== Data extract ==
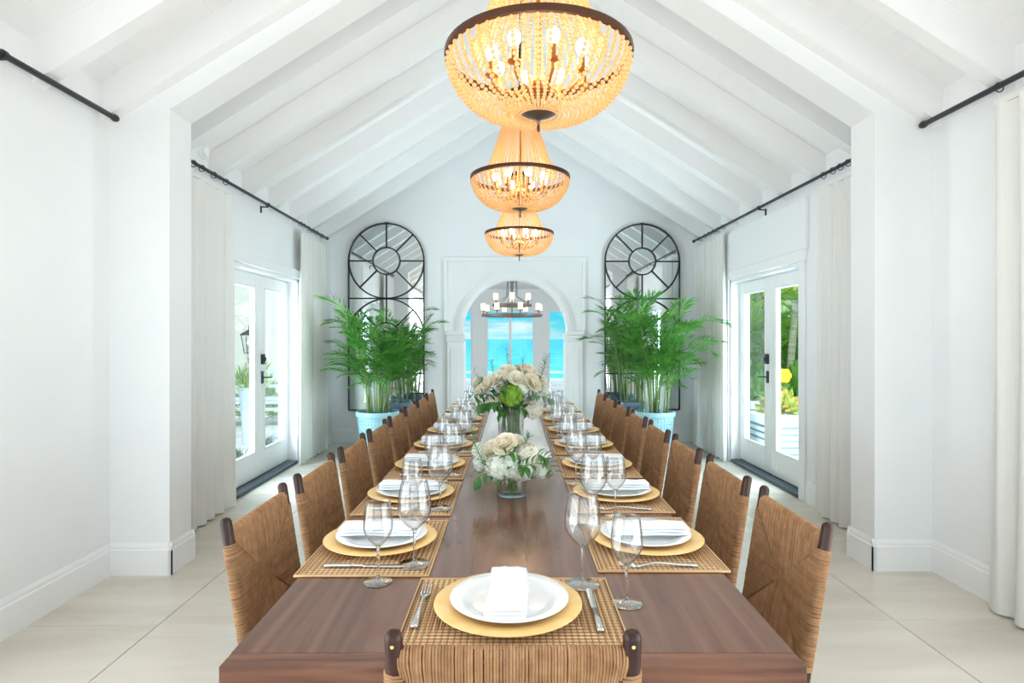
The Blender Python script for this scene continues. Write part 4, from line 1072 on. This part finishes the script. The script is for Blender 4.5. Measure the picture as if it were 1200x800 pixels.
def make_chand():
    o = empty('beaded_chandelier')
    b = MB(); b.lathe([(RR-.006, -.011), (RR+.007, -.011), (RR+.009, 0), (RR+.007, .011), (RR-.006, .011), (RR-.006, -.011)], 72)
    b.build('main_ring', M['bronze'], o, auto=35)
    b = MB(); b.lathe([(.078, .50), (.095, .50), (.095, .53), (.078, .53), (.078, .50)], 40); b.lathe([(.02, .525), (.085, .525), (.05, .55), (.02, .56)], 24)
    b.build('crown', M['bronze'], o, auto=35)
    b = MB(); b.lathe([(0, -.222), (.004, -.220), (.007, -.212), (.004, -.206), (.012, -.202), (.038, -.194), (.062, -.182), (.064, -.178), (.0, -.178)], 28)
    b.build('bottom_cap', M['pewter'], o, auto=40)
    b = MB(); b.lathe([(0, -.246), (.004, -.244), (.0055, -.232), (.003, -.220)], 12); b.build('drop_finial', M['bronze'], o, smooth=True)
    b = MB(); b.tube([(0, 0, -.178), (0, 0, .56)], .008, 10); b.lathe([(0, -.12), (.03, -.11), (.04, -.09), (.03, -.07), (.012, -.06)], 16)
    b.build('centre_stem', M['brass'], o, auto=40)
    for k in range(8):
        a = 2*PI*(k+.3)/8; c, s = math.cos(a), math.sin(a)
        p = [(c*r_, s*r_, z) for r_, z in ((.03, -.09), (.07, -.125), (.12, -.125), (.155, -.10), (.158, -.08))]
        b = MB(); b.tube(p, .006, 6); b.lathe([(.006, -.085), (.022, -.078), (.022, -.072), (.011, -.07), (.011, -.03), (0, -.03)], 12, T((c*.158, s*.158, 0)))
        arm = b.build('arm', M['brass'], o, auto=40)
        MB().lathe([(0, -.03), (.010, -.028), (.019, -.012), (.021, .0), (.018, .012), (.009, .022), (0, .025)], 12, T((c*.158, s*.158, 0))).build('bulb', M['bulb'], arm, smooth=True)
    n = 50
    for k in range(n):
        place('bead_strand', low_me, o, None, (0, 0, 2*PI*k/n)); place('bead_strand', up_me, o, None, (0, 0, 2*PI*(k+.5)/n))
    return o
M['brass'] = mat('warm_brass', (.45, .20, .06), .3, metal=.8)
ch = make_chand(); CL = ['largest beaded chandelier, nearest, at the top of the picture', 'beaded chandelier in the middle of the row of three', 'smallest-looking beaded chandelier, farthest of the three, before the arch']
for i, (px, Y, z) in enumerate(((631, 1.985, 2.303), (609.5, 3.73, 2.372), (608.5, 5.38, 2.318))):
    c = ch if i == 0 else copy_tree(ch)
    x, y = P(PX(px, Y), Y); c.location = (x, y, z); c.rotation_euler = (0, 0, .05*i); tag(c, CL[i], 'chandelier', 'beaded chandeliers over the table')
    zt = zc(x)-.0
    b = MB(); b.tube([(0, 0, .555), (0, 0, zt-z-.03)], .006, 8); b.build('hanging_rod', M['bronze'], c, smooth=True)
    MB().lathe([(0, zt-z-.05), (.06, zt-z-.045), (.065, zt-z-.01), (.0, zt-z-.01)], 24).build('ceiling_canopy', M['bronze'], c, auto=40)
    lamp('bulb_glow', 'POINT', (x, y, z-.05), (0, 0, 0), 4.5, (1, .79, .54), shadow_soft_size=.12)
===
▸ **Required work**:
Except for the pictures, copy the material above exactly.

▸ **Reply**:
The Blender Python script for this scene continues. Write part 4, from line 1072 on. This part finishes the script. The script is for Blender 4.5. Measure the picture as if it were 1200x800 pixels.
def make_chand():
    o = empty('beaded_chandelier')
    b = MB(); b.lathe([(RR-.006, -.011), (RR+.007, -.011), (RR+.009, 0), (RR+.007, .011), (RR-.006, .011), (RR-.006, -.011)], 72)
    b.build('main_ring', M['bronze'], o, auto=35)
    b = MB(); b.lathe([(.078, .50), (.095, .50), (.095, .53), (.078, .53), (.078, .50)], 40); b.lathe([(.02, .525), (.085, .525), (.05, .55), (.02, .56)], 24)
    b.build('crown', M['bronze'], o, auto=35)
    b = MB(); b.lathe([(0, -.222), (.004, -.220), (.007, -.212), (.004, -.206), (.012, -.202), (.038, -.194), (.062, -.182), (.064, -.178), (.0, -.178)], 28)
    b.build('bottom_cap', M['pewter'], o, auto=40)
    b = MB(); b.lathe([(0, -.246), (.004, -.244), (.0055, -.232), (.003, -.220)], 12); b.build('drop_finial', M['bronze'], o, smooth=True)
    b = MB(); b.tube([(0, 0, -.178), (0, 0, .56)], .008, 10); b.lathe([(0, -.12), (.03, -.11), (.04, -.09), (.03, -.07), (.012, -.06)], 16)
    b.build('centre_stem', M['brass'], o, auto=40)
    for k in range(8):
        a = 2*PI*(k+.3)/8; c, s = math.cos(a), math.sin(a)
        p = [(c*r_, s*r_, z) for r_, z in ((.03, -.09), (.07, -.125), (.12, -.125), (.155, -.10), (.158, -.08))]
        b = MB(); b.tube(p, .006, 6); b.lathe([(.006, -.085), (.022, -.078), (.022, -.072), (.011, -.07), (.011, -.03), (0, -.03)], 12, T((c*.158, s*.158, 0)))
        arm = b.build('arm', M['brass'], o, auto=40)
        MB().lathe([(0, -.03), (.010, -.028), (.019, -.012), (.021, .0), (.018, .012), (.009, .022), (0, .025)], 12, T((c*.158, s*.158, 0))).build('bulb', M['bulb'], arm, smooth=True)
    n = 50
    for k in range(n):
        place('bead_strand', low_me, o, None, (0, 0, 2*PI*k/n)); place('bead_strand', up_me, o, None, (0, 0, 2*PI*(k+.5)/n))
    return o
M['brass'] = mat('warm_brass', (.45, .20, .06), .3, metal=.8)
ch = make_chand(); CL = ['largest beaded chandelier, nearest, at the top of the picture', 'beaded chandelier in the middle of the row of three', 'smallest-looking beaded chandelier, farthest of the three, before the arch']
for i, (px, Y, z) in enumerate(((631, 1.985, 2.303), (609.5, 3.73, 2.372), (608.5, 5.38, 2.318))):
    c = ch if i == 0 else copy_tree(ch)
    x, y = P(PX(px, Y), Y); c.location = (x, y, z); c.rotation_euler = (0, 0, .05*i); tag(c, CL[i], 'chandelier', 'beaded chandeliers over the table')
    zt = zc(x)-.0
    b = MB(); b.tube([(0, 0, .555), (0, 0, zt-z-.03)], .006, 8); b.build('hanging_rod', M['bronze'], c, smooth=True)
    MB().lathe([(0, zt-z-.05), (.06, zt-z-.045), (.065, zt-z-.01), (.0, zt-z-.01)], 24).build('ceiling_canopy', M['bronze'], c, auto=40)
    lamp('bulb_glow', 'POINT', (x, y, z-.05), (0, 0, 0), 4.5, (1, .79, .54), shadow_soft_size=.12)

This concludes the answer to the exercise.